Additional outcomes:

This module will emphasize independent learning, personal effectiveness and self-awareness as well as the ability to reflect effectively on your progress and strengths and on the goals you wish to achieve. It will enhance your global engagement and multi-cultural awareness, convey the significance of philosophical thinking in dealing with modern problems, help you appreciate multiple perspectives and the values of diversity, and encourage you to compare and contrast very different ways of doing philosophy. The module will improve your personal effectiveness through the adoption of a graduated, supervised programme for developing independent-learning skills.


Outline content:

Topics covered on the module will typically include: The foundations of speech act theory; locutionary, illocutionary, and perlocutionary acts; pornography and “silencing”; theories of bullshit and lying; and theories of propaganda.


Global context:

Note: The University will not allow us to run any modules that do not enrol a minimum of 12 students.

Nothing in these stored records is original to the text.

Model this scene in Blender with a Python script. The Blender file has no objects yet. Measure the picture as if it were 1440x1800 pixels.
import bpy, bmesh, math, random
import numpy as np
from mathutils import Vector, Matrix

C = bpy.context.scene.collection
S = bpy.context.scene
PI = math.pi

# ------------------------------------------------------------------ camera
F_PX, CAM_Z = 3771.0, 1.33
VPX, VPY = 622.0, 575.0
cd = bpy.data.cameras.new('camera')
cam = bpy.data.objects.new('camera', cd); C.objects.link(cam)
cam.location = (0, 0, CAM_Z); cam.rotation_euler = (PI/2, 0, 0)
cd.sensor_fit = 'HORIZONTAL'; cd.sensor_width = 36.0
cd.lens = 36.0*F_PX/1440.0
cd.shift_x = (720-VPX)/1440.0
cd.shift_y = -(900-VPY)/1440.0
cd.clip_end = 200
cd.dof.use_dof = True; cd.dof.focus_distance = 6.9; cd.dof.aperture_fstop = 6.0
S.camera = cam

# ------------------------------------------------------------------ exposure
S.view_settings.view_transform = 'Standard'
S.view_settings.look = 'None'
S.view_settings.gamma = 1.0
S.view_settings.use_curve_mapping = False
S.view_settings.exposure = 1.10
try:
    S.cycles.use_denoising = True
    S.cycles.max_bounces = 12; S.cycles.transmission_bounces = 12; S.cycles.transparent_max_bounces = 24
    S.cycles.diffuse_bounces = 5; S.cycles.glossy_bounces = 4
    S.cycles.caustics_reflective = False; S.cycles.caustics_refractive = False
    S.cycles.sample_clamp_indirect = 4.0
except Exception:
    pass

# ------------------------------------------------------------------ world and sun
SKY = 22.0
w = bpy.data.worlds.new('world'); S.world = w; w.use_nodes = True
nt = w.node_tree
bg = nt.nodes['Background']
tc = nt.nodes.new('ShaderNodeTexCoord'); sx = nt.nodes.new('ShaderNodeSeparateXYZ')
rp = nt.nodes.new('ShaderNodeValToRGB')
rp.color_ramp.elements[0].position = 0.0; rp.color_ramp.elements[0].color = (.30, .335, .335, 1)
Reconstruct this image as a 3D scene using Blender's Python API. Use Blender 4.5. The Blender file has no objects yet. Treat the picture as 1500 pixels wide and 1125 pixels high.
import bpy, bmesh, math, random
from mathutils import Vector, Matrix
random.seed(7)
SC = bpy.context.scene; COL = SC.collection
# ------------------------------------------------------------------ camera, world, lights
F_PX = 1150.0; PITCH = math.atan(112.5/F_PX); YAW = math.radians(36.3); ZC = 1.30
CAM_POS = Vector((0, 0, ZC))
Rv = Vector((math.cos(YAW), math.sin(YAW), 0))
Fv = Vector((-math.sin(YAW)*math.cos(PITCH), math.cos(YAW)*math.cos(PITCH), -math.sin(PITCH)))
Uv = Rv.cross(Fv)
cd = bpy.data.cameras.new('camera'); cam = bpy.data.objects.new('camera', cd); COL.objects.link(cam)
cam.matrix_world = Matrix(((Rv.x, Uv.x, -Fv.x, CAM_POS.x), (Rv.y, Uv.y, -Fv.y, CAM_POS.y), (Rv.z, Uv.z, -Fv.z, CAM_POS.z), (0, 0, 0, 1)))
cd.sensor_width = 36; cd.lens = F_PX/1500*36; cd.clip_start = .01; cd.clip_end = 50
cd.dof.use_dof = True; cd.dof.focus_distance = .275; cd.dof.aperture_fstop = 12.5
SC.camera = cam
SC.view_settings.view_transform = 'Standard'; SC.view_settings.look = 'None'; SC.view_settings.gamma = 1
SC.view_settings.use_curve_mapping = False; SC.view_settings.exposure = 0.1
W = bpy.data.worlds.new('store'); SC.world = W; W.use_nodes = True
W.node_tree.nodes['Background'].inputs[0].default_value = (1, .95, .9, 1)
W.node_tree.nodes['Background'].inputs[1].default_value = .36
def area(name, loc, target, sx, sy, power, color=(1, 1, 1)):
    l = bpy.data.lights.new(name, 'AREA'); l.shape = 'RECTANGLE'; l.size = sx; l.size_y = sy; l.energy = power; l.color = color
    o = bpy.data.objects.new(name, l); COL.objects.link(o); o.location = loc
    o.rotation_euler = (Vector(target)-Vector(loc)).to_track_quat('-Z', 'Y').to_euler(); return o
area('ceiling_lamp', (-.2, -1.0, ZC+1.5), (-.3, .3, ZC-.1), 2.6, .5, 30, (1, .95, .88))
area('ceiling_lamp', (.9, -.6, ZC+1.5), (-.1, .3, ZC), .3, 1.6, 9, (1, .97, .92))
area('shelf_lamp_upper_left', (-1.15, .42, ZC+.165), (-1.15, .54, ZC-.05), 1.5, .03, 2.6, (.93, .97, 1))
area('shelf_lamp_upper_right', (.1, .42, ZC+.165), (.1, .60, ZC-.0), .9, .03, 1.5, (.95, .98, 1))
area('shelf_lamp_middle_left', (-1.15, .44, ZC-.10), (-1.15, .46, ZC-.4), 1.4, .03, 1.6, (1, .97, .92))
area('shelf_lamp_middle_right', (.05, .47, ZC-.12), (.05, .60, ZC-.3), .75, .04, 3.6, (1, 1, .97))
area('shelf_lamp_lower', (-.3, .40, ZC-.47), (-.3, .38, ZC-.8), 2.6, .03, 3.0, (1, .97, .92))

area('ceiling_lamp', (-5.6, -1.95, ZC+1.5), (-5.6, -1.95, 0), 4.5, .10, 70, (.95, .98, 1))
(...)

Brief description of teaching and learning methods:

The module is taught by a combination of lectures and seminars. Students are expected to attend 10 hours of lectures and 20 hours of seminars during the term in which the module’s lecture and seminar classes take place. All students are required to write two essays from a list of questions supplied by the module convenor. In addition, students will be required to make an in-class group presentation. Students are encouraged to be active in all classes, asking questions and trying to answer the questions posed by others. A reading list and essay questions will be distributed near the beginning of the module. 


Contact hours:
  Autumn Spring Summer
Lectures 10
Seminars 20
Guided independent study: 170
       
Total hours by term 200
       
Total hours for module 200

Summative Assessment Methods:
Method Percentage
Written assignment including essay 90
Oral assessment and presentation 10

Summative assessment- Examinations:

Summative assessment- Coursework and in-class tests:

2 x essays: essay 1 worth 30%, essay 2 worth 60% of final module mark.

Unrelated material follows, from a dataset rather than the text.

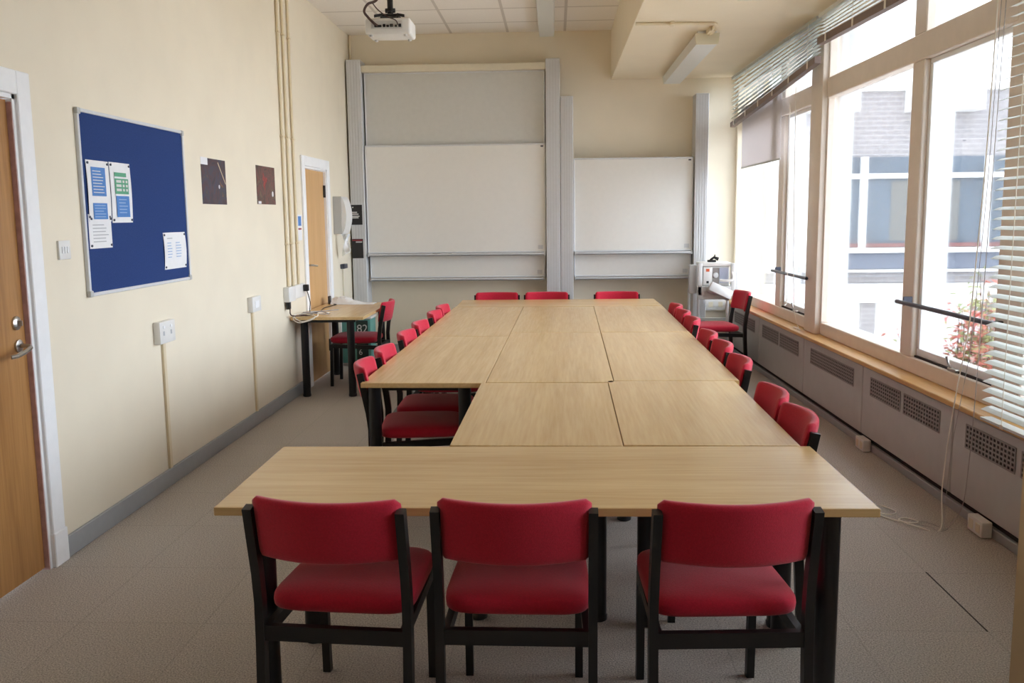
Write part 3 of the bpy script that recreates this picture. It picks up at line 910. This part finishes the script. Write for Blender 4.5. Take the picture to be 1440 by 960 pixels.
# electrics
t = thing('light_switch', 'white light switch beside the near door', 'switch', (X, 4.18, 1.39))
build(MB().box((X, 4.132, 1.390), (X+.012, 4.232, 1.478), .003, 2), 'plate', M['white_plastic'], t)
mb = MB()
for k in range(3):
    mb.box((X+.012, 4.152+.022*k, 1.418), (X+.017, 4.166+.022*k, 1.45), .002, 1)
build(mb, 'rocker', M['white_paint'], t)
t = thing('wall_socket', 'white double socket on the left wall below the notice board', 'socket', (X, 5.18, .86), 'white sockets on the left wall')
build(MB().box((X, 5.075, .858), (X+.042, 5.285, .985), .005, 2), 'back_box', M['white_plastic'], t)
for q in (5.125, 5.225):
    mb = MB().box((X+.042, q-.012, .945), (X+.047, q+.012, .962), .002, 1)
    build(mb, 'switch', M['white_paint'], t)
    build(MB().box((X+.042, q-.01, .905), (X+.0425, q+.01, .93)), 'pin_holes', M['grey_ink'], t)
t = thing('wall_socket', 'small white socket on the left wall between notice board and side table', 'socket', (X, 6.78, .87), 'white sockets on the left wall')
build(MB().box((X, 6.69, .872), (X+.042, 6.885, .985), .005, 2), 'back_box', M['white_plastic'], t)
build(MB().box((X+.042, 6.74, .9), (X+.047, 6.83, .955), .003, 1), 'switch', M['white_paint'], t)
tag(build(MB().box((X, 5.165, .104), (X+.016, 5.197, .858), .002, 1), 'cable_trunking', M['conduit'], None, (X, 5.18, .104)), 'cream trunking running down from the double socket', 'trunking', 'cream cable trunking')
tag(build(MB().box((X, 6.755, .104), (X+.016, 6.787, .872), .002, 1), 'cable_trunking', M['conduit'], None, (X, 6.77, .104)), 'cream trunking running down from the small socket', 'trunking', 'cream cable trunking')
for k, (y, zb, lab) in enumerate(((7.72, .99, 'cream conduit up the left wall, nearest the dark red picture'), (7.865, .985, 'cream conduit up the left wall, middle of the three'), (8.035, .985, 'cream conduit up the left wall, closest to the far door'))):
    t = thing('conduit', lab, 'conduit', (X, y, zb), 'vertical conduits on the left wall')
    build(MB().tube([(X+.014, y, zb), (X+.014, y, ZC)], .0125, 10), 'pipe', M['conduit'], t)
    mb = MB()
    for z in (1.35, 2.25, 3.1):
        mb.box((X, y-.02, z-.008), (X+.03, y+.02, z+.008), .003, 1)
    build(mb, 'saddle_clip', M['conduit'], t)
t = thing('wall_socket', 'white surface box with black plug at the bottom of the conduits over the side table', 'socket', (X, 7.70, .86), 'white sockets on the left wall')
build(MB().box((X, 7.60, .862), (X+.05, 7.80, .988), .005, 2), 'back_box', M['white_plastic'], t)
build(MB().box((X+.012, 7.615, .80), (X+.045, 7.665, .862), .006, 2), 'plug', M['black_plastic'], t)
t = thing('wall_socket', 'white double socket beside the far door with a black plug in it', 'socket', (X, 8.0, .87), 'white sockets on the left wall')
build(MB().box((X, 7.83, .868), (X+.03, 8.18, .985), .004, 2), 'back_box', M['white_plastic'], t)
build(MB().box((X+.03, 8.10, .915), (X+.075, 8.15, .975), .008, 2), 'plug', M['black_plastic'], t)
# tangle of cables on the side table
zt = .7215
mb = MB().tube(spline([(X+.04, 7.64, .80), (X+.045, 7.66, .745), (X+.10, 7.80, zt+.006), (X+.16, 7.9, zt+.006), (X+.08, 8.02, zt+.006), (X+.05, 7.88, zt+.008), (X+.14, 7.82, zt+.012)]), .005, 7)
tag(build(mb, 'power_cable', M['dark_cord'], None, (X+.08, 7.8, .72)), 'dark cable coming from the surface box onto the side table', 'cable', 'cables on the side table')
mb = MB().tube(spline([(X+.06, 8.12, .92), (X+.09, 8.10, .82), (X+.10, 8.06, zt+.006), (X+.16, 8.15, zt+.006), (X+.12, 8.5, zt+.006), (X+.16, 8.78, zt+.006), (X+.12, 8.84, zt+.006)]), .004, 7)
tag(build(mb, 'power_cable', M['black_plastic'], None, (X+.1, 8.2, .72)), 'black cable from the plug beside the far door, trailing along the side table', 'cable', 'cables on the side table')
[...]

1 x oral presentation worth 10% of final module mark.


Formative assessment methods:

Students will write and answer short questions for discussion for every seminar class. Some classes may involve quizzes.

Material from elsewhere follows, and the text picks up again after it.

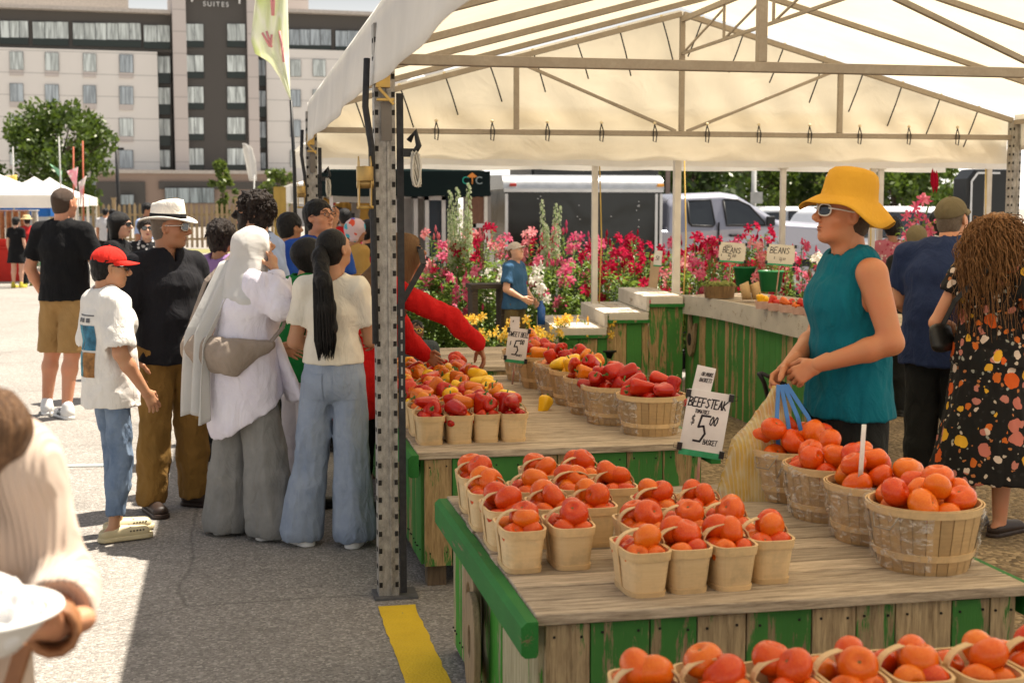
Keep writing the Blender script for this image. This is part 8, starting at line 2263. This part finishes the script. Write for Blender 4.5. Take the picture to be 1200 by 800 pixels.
bag = link('produce_bag', field_mesh('produce_bag', [F], M_BAGF, 1), None, hw + Vector((-.05, 0, -.03))); tag(bag, 'clear striped bag of yellow produce with blue handles held by the stallholder', 'bag')
for k in range(4):
    m = MB(); x = -.005 + .022 * k; pts = [(x * .5, -.03, .02), (x + .02 * (k - 1), -.075, -.10), (x + .035 * (k - .6), -.105, -.25)]
    for a, b in zip(pts, pts[1:]): m.bar(a, b, .016, .003, up=(0, 1, 0))
    m.build('handle', pm('blue_tape', (.05, .20, .55), rough=.4), bag)
F = Field((-.05, -.1, -.6), (.42, .26, .1), .008); F.eseg((.20, .1, -.12), (.20, .1, -.52), (.13, .06), (.15, .08), (1, 0, 0), .02); F.plane((0, 0, -.16), (.5, 0, 1)); F.warp(.012, 10, 8)
N = Nodes('green_yellow_bag'); v = N.coord(); b2 = link('shopping_bag', field_mesh('shopping_bag', [F], N.done(N.ramp(N.noise(v, 5, 2).outputs[0], [(.40, (.02, .16, .05)), (.47, (.70, .42, .04)), (.56, (.02, .14, .06)), (.62, (.55, .20, .04))], 'CONSTANT').outputs[0], .5), 1), None, hw + Vector((-.10, .10, .0))); tag(b2, 'green and yellow reusable shopping bag hanging beside the clear bag', 'bag')
m = MB(); m.tube([(.12, .1, -.16), (.05, .02, -.02), (.02, 0, .02)], .009, 6); m.tube([(.30, .1, -.2), (.14, .03, -.03), (.03, 0, .02)], .009, 6); m.build('handle', M_BLACK, b2)
# stroller wheel glimpsed between the trousers
c = on_z(232, 522, 0); st = empty('stroller', (c.x, c.y, 0), 'dark pushchair half hidden between the fedora man and the hijab woman', 'stroller'); wheel(st, (0, 0, .14), .14, .05); wheel(st, (.35, .25, .14), .14, .05); m = MB(); m.tube([(0, .02, .14), (.1, .1, .5), (.3, .15, .95)], .014, 6); m.tube([(0, .02, .14), (.35, .22, .14)], .012, 6); m.build('frame', M_BLACK, st); m = MB(); m.grid(lambda u, v_: (.05 + .35 * u, .12 + .05 * math.sin(3 * v_), .35 + .3 * v_ + .1 * u), 4, 6); m.build('seat', C_DARK, st, solid=.03)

Penalties for late submission:
The Module Convener will apply the following penalties for work submitted late:

  • where the piece of work is submitted after the original deadline (or any formally agreed extension to the deadline): 10% of the total marks available for that piece of work will be deducted from the mark for each working day[1] (or part thereof) following the deadline up to a total of five working days;
  • where the piece of work is submitted more than five working days after the original deadline (or any formally agreed extension to the deadline): a mark of zero will be recorded.

  • The University policy statement on penalties for late submission can be found at: http://www.reading.ac.uk/web/FILES/qualitysupport/penaltiesforlatesubmission.pdf
    You are strongly advised to ensure that coursework is submitted by the relevant deadline. You should note that it is advisable to submit work in an unfinished state rather than to fail to submit any work.

    Assessment requirements for a pass:

    A mark of 40% overall


    Reassessment arrangements:

    Written assignment, to be completed in August/September.


    Additional Costs (specified where applicable):

    Last updated: 8 April 2019

    THE INFORMATION CONTAINED IN THIS MODULE DESCRIPTION DOES NOT FORM ANY PART OF A STUDENT'S CONTRACT.